AZTEC — The San Juan County Commission on Tuesday passed a resolution in support of a plan to close two stacks at San Juan Generating Station.

On the same day, the Farmington City Council issued a resolution against the plan.

Public Service Company of New Mexico, the New Mexico Environment Department and the U.S. Environmental Protection Agency have reached a pending agreement to shut down units two and three at San Juan Generating Station by 2017. The plant is located at 6800 N. County Road in Waterflow.

The state environment department's Environmental Improvement Board is holding a two-day meeting in Farmington during which the board could vote in favor of or against the plan. The meeting starts today at San Juan College.

San Juan Generating Station is seen on Wednesday, Aug. 4, 2013, in Waterflow.
San Juan Generating Station is seen on Wednesday, Aug. 4, 2013, in Waterflow. (Augusta Liddic The Daily Times )

If the board approves the plan, it will need final EPA approval before it is enacted.

In addition to closing two of the generating station's four units, the pending plan also directs PNM to install selective non-catalytic reduction technology on units one and four; build a natural gas power plant near the generating station; not lay off workers; and donate $1 million to the PNM-Navajo Nation Workforce Training Initiative and $150,000 to Four Corners Economic Development, said PNM spokeswoman Valerie Smith.

"Although (closing units at San Juan Generating Station) is very difficult for the community, we believe it's the best plan going forward," Ernie C'de Baca, vice president of government affairs for PNM, told commissioners on Tuesday. "It took months and months of negotiations."

The plan was hatched during negotiations between PNM, the EPA and the state of New Mexico.

The EPA had ruled that PNM had to install selective catalytic reduction technologies on the plant's four stacks to reduce regional haze. PNM said installing those technologies would cost from $750 million to $1 billion and are  too costly to continue operations at the power plant.

The county commissioners' resolution on Tuesday was declared after the commission voted on Aug. 20 in favor of a resolution that was against any plan leading to the closure of units at the generating station. At the end of the meeting, the commission met in a closed session, and, after reconvening, the commissioners unanimously voted to rescind their resolution until discussing the resolution with PNM.
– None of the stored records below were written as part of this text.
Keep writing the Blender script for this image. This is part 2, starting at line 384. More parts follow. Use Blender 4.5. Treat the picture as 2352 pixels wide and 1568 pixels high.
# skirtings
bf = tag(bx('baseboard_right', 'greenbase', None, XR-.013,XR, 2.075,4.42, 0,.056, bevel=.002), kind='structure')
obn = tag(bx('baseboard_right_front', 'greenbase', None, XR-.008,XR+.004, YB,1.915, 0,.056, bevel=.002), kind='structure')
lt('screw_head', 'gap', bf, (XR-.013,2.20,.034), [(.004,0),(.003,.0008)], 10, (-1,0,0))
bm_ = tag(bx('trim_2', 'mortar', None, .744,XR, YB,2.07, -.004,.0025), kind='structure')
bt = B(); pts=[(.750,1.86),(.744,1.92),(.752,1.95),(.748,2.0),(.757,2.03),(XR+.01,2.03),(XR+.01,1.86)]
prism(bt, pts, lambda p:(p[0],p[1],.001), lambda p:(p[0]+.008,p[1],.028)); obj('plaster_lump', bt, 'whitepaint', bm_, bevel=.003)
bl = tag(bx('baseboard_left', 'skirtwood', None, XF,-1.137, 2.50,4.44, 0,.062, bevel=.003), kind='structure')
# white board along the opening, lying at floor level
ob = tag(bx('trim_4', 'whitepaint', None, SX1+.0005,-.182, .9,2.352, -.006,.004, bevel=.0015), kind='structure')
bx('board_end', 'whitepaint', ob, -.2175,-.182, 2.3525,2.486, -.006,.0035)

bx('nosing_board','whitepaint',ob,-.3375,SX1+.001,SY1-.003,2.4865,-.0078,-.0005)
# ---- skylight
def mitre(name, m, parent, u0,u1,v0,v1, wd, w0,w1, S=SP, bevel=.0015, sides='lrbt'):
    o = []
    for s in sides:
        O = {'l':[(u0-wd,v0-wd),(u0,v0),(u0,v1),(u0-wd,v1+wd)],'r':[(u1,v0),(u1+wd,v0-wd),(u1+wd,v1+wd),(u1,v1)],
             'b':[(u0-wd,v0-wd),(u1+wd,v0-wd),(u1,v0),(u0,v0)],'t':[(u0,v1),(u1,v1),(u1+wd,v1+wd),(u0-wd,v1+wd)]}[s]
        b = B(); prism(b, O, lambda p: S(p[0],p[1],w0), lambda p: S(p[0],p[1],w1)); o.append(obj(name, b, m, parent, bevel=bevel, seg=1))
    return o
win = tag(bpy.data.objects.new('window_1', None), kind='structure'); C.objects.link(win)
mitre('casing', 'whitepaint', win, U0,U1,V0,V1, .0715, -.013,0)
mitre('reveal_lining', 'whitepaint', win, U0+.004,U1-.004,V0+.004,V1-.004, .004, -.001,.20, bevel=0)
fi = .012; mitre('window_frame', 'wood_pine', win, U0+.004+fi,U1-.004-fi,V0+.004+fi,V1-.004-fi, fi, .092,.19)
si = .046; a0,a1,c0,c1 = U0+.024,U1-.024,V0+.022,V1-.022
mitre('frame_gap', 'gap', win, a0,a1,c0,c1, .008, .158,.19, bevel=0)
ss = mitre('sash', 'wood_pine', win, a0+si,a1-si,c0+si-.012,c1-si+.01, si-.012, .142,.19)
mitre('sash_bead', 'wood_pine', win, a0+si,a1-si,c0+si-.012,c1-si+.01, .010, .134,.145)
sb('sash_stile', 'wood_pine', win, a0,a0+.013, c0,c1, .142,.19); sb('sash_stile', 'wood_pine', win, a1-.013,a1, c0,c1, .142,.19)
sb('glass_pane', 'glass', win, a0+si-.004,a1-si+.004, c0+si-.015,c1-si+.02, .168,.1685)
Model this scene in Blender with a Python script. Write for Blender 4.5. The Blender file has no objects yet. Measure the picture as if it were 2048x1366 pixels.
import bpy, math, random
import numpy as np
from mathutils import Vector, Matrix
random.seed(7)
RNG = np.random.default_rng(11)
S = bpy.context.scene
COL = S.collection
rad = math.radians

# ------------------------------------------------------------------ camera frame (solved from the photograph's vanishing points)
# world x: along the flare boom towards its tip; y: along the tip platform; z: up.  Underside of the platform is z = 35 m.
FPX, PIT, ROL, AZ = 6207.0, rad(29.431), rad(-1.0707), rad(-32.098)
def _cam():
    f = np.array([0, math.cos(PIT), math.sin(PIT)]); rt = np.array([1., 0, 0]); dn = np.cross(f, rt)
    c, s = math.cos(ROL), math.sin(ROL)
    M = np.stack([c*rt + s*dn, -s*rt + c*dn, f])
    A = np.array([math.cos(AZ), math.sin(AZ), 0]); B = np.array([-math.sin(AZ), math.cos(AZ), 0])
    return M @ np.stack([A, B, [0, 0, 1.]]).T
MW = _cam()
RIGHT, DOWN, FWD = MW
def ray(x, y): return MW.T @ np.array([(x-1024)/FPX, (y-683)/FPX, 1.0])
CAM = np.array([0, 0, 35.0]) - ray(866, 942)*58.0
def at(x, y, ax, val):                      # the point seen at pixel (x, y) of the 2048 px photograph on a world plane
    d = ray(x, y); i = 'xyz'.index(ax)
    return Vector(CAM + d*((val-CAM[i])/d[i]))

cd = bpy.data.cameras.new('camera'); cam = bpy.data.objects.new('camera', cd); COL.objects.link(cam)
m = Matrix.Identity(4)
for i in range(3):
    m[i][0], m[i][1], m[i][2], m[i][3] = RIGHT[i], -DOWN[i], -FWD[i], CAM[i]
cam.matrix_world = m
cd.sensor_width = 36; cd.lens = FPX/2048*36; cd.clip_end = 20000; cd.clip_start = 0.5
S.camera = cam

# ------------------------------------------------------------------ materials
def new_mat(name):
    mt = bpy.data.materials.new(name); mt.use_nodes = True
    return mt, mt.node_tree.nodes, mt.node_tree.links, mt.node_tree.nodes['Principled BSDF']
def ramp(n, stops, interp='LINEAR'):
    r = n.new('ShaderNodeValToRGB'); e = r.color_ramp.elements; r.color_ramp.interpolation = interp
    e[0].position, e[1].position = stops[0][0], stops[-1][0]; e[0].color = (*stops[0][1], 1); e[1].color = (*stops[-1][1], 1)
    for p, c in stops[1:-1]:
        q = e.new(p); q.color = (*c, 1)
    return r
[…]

County Commissioner Jack Fortner said he feared the original resolution could be harmful to the community because it could pressure the state environment improvement board to vote against the negotiated plan, which could lead to a total closure of the power plant.

"The state implementation plan is a plan that was reached, and it's the best plan there's going to be. ... If we have the plan rejected, the result would be to shut down all the units (at San Juan Generating Station)," Fortner said. "We accept it even though we're not happy about it."

Farmington City Councilor Dan Darnell said the city council was careful to include language that didn't diminish the work PNM spent negotiating to try to keep the two units operating.

The city's resolution states that Farmington's governing body is against a plan that would shut down any units at the generating station. It also says that if the plan to shut down units two and three moves forward, the city expects the proposed natural gas plant, donations and lack of layoffs to happen.

"In a perfect world, our resolution would look more like the county's, but that wasn't on the table," Darnell said. "But as elected officials, how could we be in support of something that's not in the best interest of our community?"

Darnell said he had second thoughts about supporting a resolution against an agreement that PNM reached with the EPA. But, he said, in the end he chose to support the document because it sent a strong statement to the EPA.

"I want to acknowledge the hard work that PNM went through in negotiating a way that we could comply with the EPA," Darnell said. "I supported the resolution because it sends a message to the EPA that you can't come into a community and throw your weight around without considering the economic health of the community."